Generally, ignore errors, especially small errors. If I have trouble with typos, for example, how can I condemn others for making them. Most errors are auto-correcting. They die from neglect. Make assignments DEEP, so that everyone can succeed withthem [and so no one hits bottom in them]

Try to ask only questions that I don't know the answers to.


Write assignments down and give everyone a copy. Nothing oral. Always provide an escape route for those to whom the assignment is meaningless (such as ". . .or write why you can't do this assignment").


Let the students' writings be the course. Get myself out of the way. Keep everything else out of the way, too.


What do writing students need? To write. So I try to can my blabber and not keep them from writing.



TWO PEDAGOGIES FOR TEACHING COMPOSITION


1. Based on "tradition" and "common sense."


Negative; works from small to large; serial; didactic,

models, fragmented; product-oriented; teacher-centered;

competitive, judgmental, grades. Stomach aches.


2 Based on observation and logic, supported by research .


Affirmative; whole; recursive, inductive, discovery;

process- oriented; student-subject-oriented; mastery;

supportive, cooperative-collaborative; no grades.


"Tradition" and "common sense" (in "educated" teachers) are trained responses, not instincts--and therefore obscure what ought to be plain.


We know now that few students learn sequentially.


And we know that working from small (grammar, spelling, sentence) to larger (paragraph) to large (essay) is exactly wrong for most students.
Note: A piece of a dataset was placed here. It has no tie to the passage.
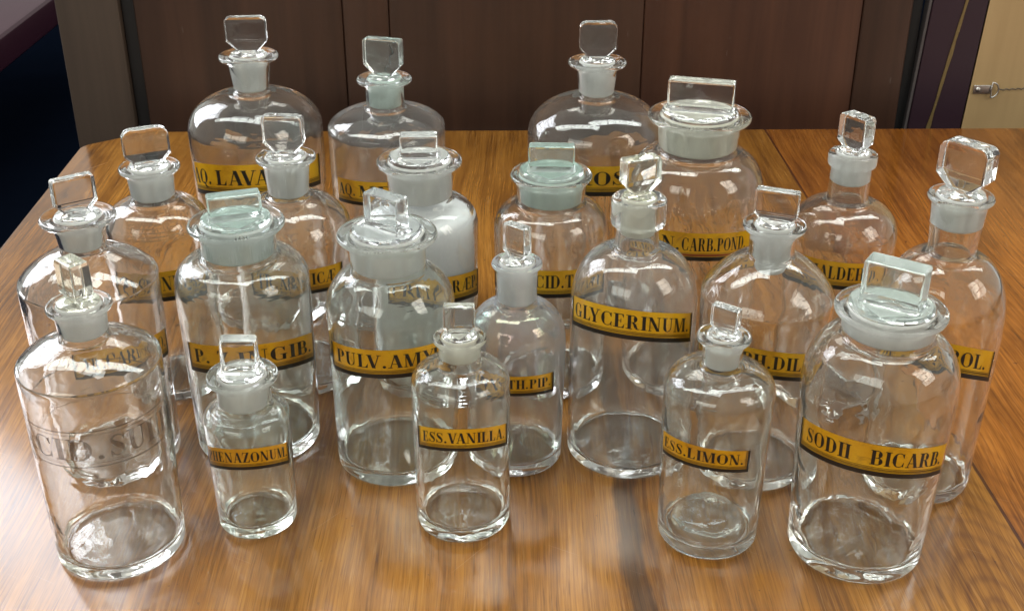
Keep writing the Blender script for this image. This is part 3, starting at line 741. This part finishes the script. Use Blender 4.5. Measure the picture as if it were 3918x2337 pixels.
b(at=(260.5, 886.1), Rb=39.9, p=(143.0, 41.5, 173.1, 15.2, 197.6, 15.5, 208.4, 18.5), cone=0.95, glass='clear', collar=8, plug=186.5, nw=2.6, warp=0.5,
  stop=dict(kind='plate', w=25, t=13, top=241, rot=-38, ch=0.14, tc=0.10), L=lab((137, 114), (-80, 64), [('FORMALDEHYD.', -62, 53)], 4),
  label='long-necked bottle with a small collar and small stopper at back right, label reading ALDEHY')
b(at=(-304.6, 793.7), Rb=46.7, p=(151, 49.0, 175.4, 15.2, 192.0, 18.1, 198.0, 26.6), cone=1.5, glass='smoky', warp=0.5,
  stop=dict(kind='plate', w=29, t=9, top=228.5, rot=14, ch=0.16, tc=0.06, jag=0.8), L=lab((115.5, 93.5), (-26, 72), [('TR.CARD.CO.', -18, 66)], 6),
  label='cone-shouldered bottle behind the engraved bottle at far left, label ending CO')
b(at=(-199.8, 817.0), Rb=47.3, p=(135, 49.6, 159.3, 27.0, 177.0, 27.8, 183.0, 35.3), cone=0.9, glass='green', lip=5.5, base=8,
  stop=dict(kind='block', w=38, t=13, top=206, rot=4, glass='mint', fr='m'), L=lab((108.5, 84.5), (-63, 72), [('P.', -54, -36), ('Z', -29, -17), ('INGIB.', -11, 64)], 9, -5),
  label='wide-mouthed jar with a large mint green stopper and a label reading P. ZINGIB')
b(at=(-88.1, 792.0), Rb=46.0, p=(134, 46.6, 161.2, 26.6, 180.0, 27.5, 186.0, 35.8), cone=1.25, glass='green', lip=5.5, base=7, warp=0.6,
  stop=dict(kind='block', w=31, t=13, top=216, rot=-42, glass='greyk', dish=0.6), L=lab((118.0, 95.2), (-68, 62), [('PULV.AMYLI', -58, 54)], 5),
  label='wide-mouthed jar with a grey block stopper turned sideways, label reading PULV.AMY')
b(at=(3.5, 792.2), Rb=34.3, p=(101, 36.1, 132.4, 14.2, 156.7, 14.9, 162.7, 18.5), cone=0.95, glass='film', base=7,
  stop=dict(kind='plate', w=20, t=9, top=192.5, rot=-38, ch=0.16, tc=0.05), L=lab((90, 73.5), (-50, 48), [('MENTH.PIP.', -46, 43)], 5, sides='R'),
  label='bottle with a milky iridescent film, behind the vanilla bottle, label ending NTH.PIP')
b(at=(89.5, 802.0), Rb=46.5, p=(127.0, 46.4, 172.5, 15.6, 185.6, 15.2, 206.9, 19.6), cone=0.95, glass='hazy', collar=18, plug=182, warp=0.3, nw=2.6,
  stop=dict(kind='plate', w=27, t=13, top=239.5, rot=28, ch=0.24, tc=0.06, glass='straw', fr='c'), L=lab((144, 120.5), (-70, 64), [('GLYCERINUM.', -63, 58)], 9.5, -9),
  label='tall round-shouldered bottle in the centre with a thick collar, label reading GLYCERINUM')
b(at=(182.0, 781.3), Rb=41.4, p=(146, 47.0, 178.2, 15.4, 191.2, 16.5, 197.2, 22.2), cone=1.5, glass='clear', plug=162, warp=0.4, ri=(14.0, 13.0),
  stop=dict(kind='plate', w=30, t=9, top=223.8, rot=-8, ch=0.08, tc=0.05), L=lab((124, 101.5), (-80, 48), [('AC.SULPH.DIL.', -76, 43)], 9, -8),
  label='cone-shouldered bottle with a plug hanging below its neck, label reading LPH.DIL')
b(at=(301.4, 765.4), Rb=40.8, p=(134.0, 43.4, 185.9, 15.3, 219.5, 18.4, 225.5, 22.2), cone=0.95, glass='wavy', plug=204, warp=0.9, ri=(16.5, 12.6),
  stop=dict(kind='plate', w=35, t=16, top=263.5, rot=-28, ch=0.24, tc=0.12), L=lab((138, 114), (-62, 66), [('DE.CARBOL.', -56, 54)], 10, -9, sides='R'),
  label='tall long-necked bottle at the far right with a big faceted stopper, label ending OL')
b(at=(-271.9, 684.1), Rb=43.1, p=(147, 45.4, 166.2, 15.1, 180.3, 16.2, 186.3, 20.8), cone=1.5, glass='clear', base=6, dome=5, punt=5, warp=0.4,
  stop=dict(kind='plate', w=21, t=13, top=218, rot=-64, ch=0.12, tc=0.10, glass='straw'),
  E=lab((121, 93.8), (-178, 178), [('ACID.', -85, 0), ('SULPH.', 3, 91)], 0, 0, lines=[(0.0, 0.03), (0.10, 0.113), (0.155, 0.165), (0.885, 0.897), (0.97, 1.0)], th=(0.20, 0.80)),
  label='engraved bottle at front left without a gold label, lettered CID.SULP in the glass')
b(at=(-181.8, 711.7), Rb=27.5, p=(87, 29.3, 96.5, 18.0, 112.2, 18.4, 118.2, 24.5), cone=0.9, glass='green', base=6, lip=4.5,
  stop=dict(kind='block', w=24, t=12, top=147, rot=-14, glass='knob', jag=1.0), L=lab((78.3, 61.2), (-78, 60), [('PHENAZONUM.', -70, 54)], 7.5, -5),
  label='smallest jar in the front row, wide-mouthed, label reading PHENAZONUM')
b(at=(-34.9, 713.7), Rb=33.2, p=(112, 33.6, 131.0, 14.0, 139.9, 14.2, 145.9, 18.3), cone=0.95, glass='wavy', base=7, warp=0.5, drop=5,
  stop=dict(kind='plate', w=21, t=8, top=170.5, rot=-3, ch=0.08, tc=0.04, fr='c'), L=lab((95.8, 78.3), (-60, 66), [('ESS.VANILLA.', -50, 58)], 8.5, -1),
  label='small bottle at front centre with a cream plug, label reading ESS.VANILLA')
b(at=(137.5, 697.0), Rb=34.7, p=(118, 36.8, 135.8, 13.0, 150.4, 13.4, 156.4, 18.1), cone=0.9, glass='wavy', base=6, dome=17, punt=15, warp=0.22,
  stop=dict(kind='plate', w=19, t=8, top=178.5, rot=-26, ch=0.08, tc=0.05), L=lab((93, 75.9), (-68, 40), [('ESS.LIMON.', -63, 33)], 6, -4, sides='R'),
  label='small bottle at front right of centre with a domed base, label reading ESS.LIMON')
b(at=(237.8, 682.3), Rb=44.9, p=(131, 49.6, 168.7, 28.6, 178.4, 29.2, 184.4, 35.5), cone=1.0, glass='wavy', base=8, warp=1.2, lip=5.5,
  stop=dict(kind='block', w=38, t=17, top=216.5, rot=-14, glass='sea'), L=lab((115, 91.5), (-62, 70), [('SODII', -52, -12), ('BICARB.', 2, 64)], 7.5, -3, sides='L'),
  label='largest front row jar, at the right, rippled glass, label reading SODII BICARB')
for S in B: make_bottle(S)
We know that competition and grading do more harm than good, just as we know that spanking and castigating children do more harm than good. The research has made all this clear.


But few English teachers are ready to believe the research.


Many now know some vocabulary--"process," "affective domain," "collaborative learning," etc. Danger!


The goal of the course is that everyone gets to write well--mastery! Everything derives from that goal.